What should happen following the Raza Rumi attack

Pakistani Prime Minister Nawaz Sharif pledged to form a commission on journalist safety. But there are steps that could be taken more quickly. (Reuters/Dinuka Liyanawatte)

Pakistani Prime Minister Nawaz Sharif pledged to form a commission on journalist safety. But there are steps that could be taken more quickly. (Reuters/Dinuka Liyanawatte)

On March 28, gunmen sprayed the car of TV anchor and widely-respected analyst Raza Rumi, a member of the Express Group of media organizations. He escaped serious injury, but his driver, Mustafa, died. It was the fourth attack on the Express Group in eight months, with four people dead. There has been no serious police investigation into the events which took place in Karachi, Peshawar, and now Lahore, where Rumi’s car was “bathed in bullets on one of city’s main arteries,” as The Express Tribune put it in an editorial on Sunday. 

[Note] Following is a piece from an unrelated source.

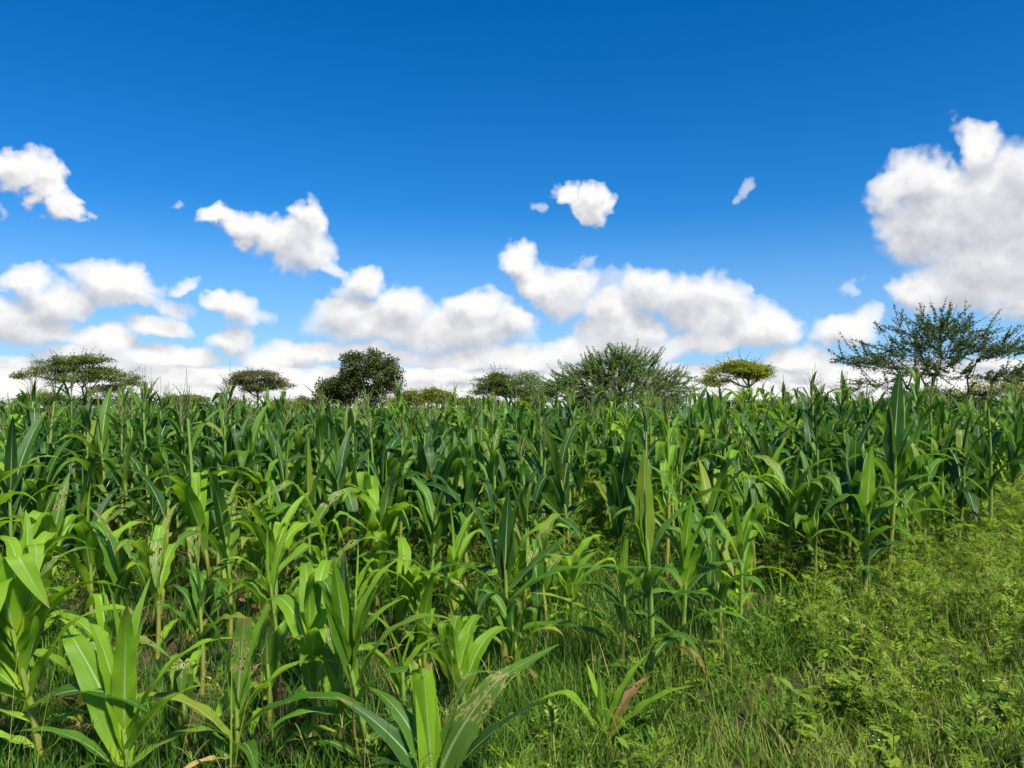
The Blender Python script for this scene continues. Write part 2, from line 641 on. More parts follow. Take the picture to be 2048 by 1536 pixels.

When our four-person CPJ delegation met with Prime Minister Nawaz Sharif and Minister Pervaiz Rasheed, who holds both the information and law portfolios, we came away impressed with their intent to come to grips with attacks on journalists in Pakistan. As we worked our way down our list of recommendations we found the government was already on the way to addressing many of them, and often planning solutions similar to those we were recommending. It’s our duty to remain skeptical, but we left with an entirely different feeling from the Sharif meeting than when we had met with President Asif Zardari in May 2011 or with Interior Minister Aftab Sherpao in July 2006 during the Musharraf government. In those meetings we were met with evasion, denial, and false promises. The current government knows it has a problem and wants to deal with it. At our meeting, Sharif suggested establishing a special commission which would propose measures to be adopted by the government to protect journalists in the field and ensure their well-being. A good idea, but one that will be a long time aborning.

But there are things that can be done immediately.

First and foremost, Friday’s attack on Rumi and his driver were crimes: murder and attempted murder. They must be investigated as such. It does not require a special commission, as came after the killing of Saleem Shazhad in 2011, or Hayatullah Khan in 2006, or after the sadistic attack on Umar Cheema in 2010. Practice has shown that those commissions achieve little or nothing, and the perpetrators go unprosecuted.

If local police cannot find it in their power to conduct an appropriate investigation and bring suspects to trial, then the federal government should step in and conduct its own investigation. And the federal government should do so quickly. Plans for “special prosecutors” abound in Pakistan, and many already exist at the federal and provincial level. The somewhat successful prosecution of killers in the Wali Khan Babar case set the pattern for pursuing difficult cases in which the perpetrators could be linked to powerful political, religious, or government agency-backed groups. All the tools used in the Babar case–special prosecutors, changes of court venue, the use of Anti-Terrorism Courts–should be brought to bear here too.

In 2012 CPJ published a blog post headed, “‘Where is the state?’ asks Pakistani journalist under threat.” The question, more of a plea, really, came from a TV producer in Karachi, and still rings true. Even as the Sharif government makes it plans to confront the impunity with which journalists and media houses are assaulted, it should act now to use the tools it already has at hand to address the steady stream of crimes against journalists that are continuing under its watch.

One other thing. “Should we stop telling the truth?,” The Express headlined its Sunday editorial. The answer is, “Of course not.” In fact, this and all other media houses in Pakistan–there are well over 500 news outlets–should use its reporters to investigate the attacks on the Express Group, as well as the other murders and apparent murders of journalists, the shooting, the bombings, the beatings, and the constant flow of threats, fatwas, and public denunciations under which Pakistani journalists work.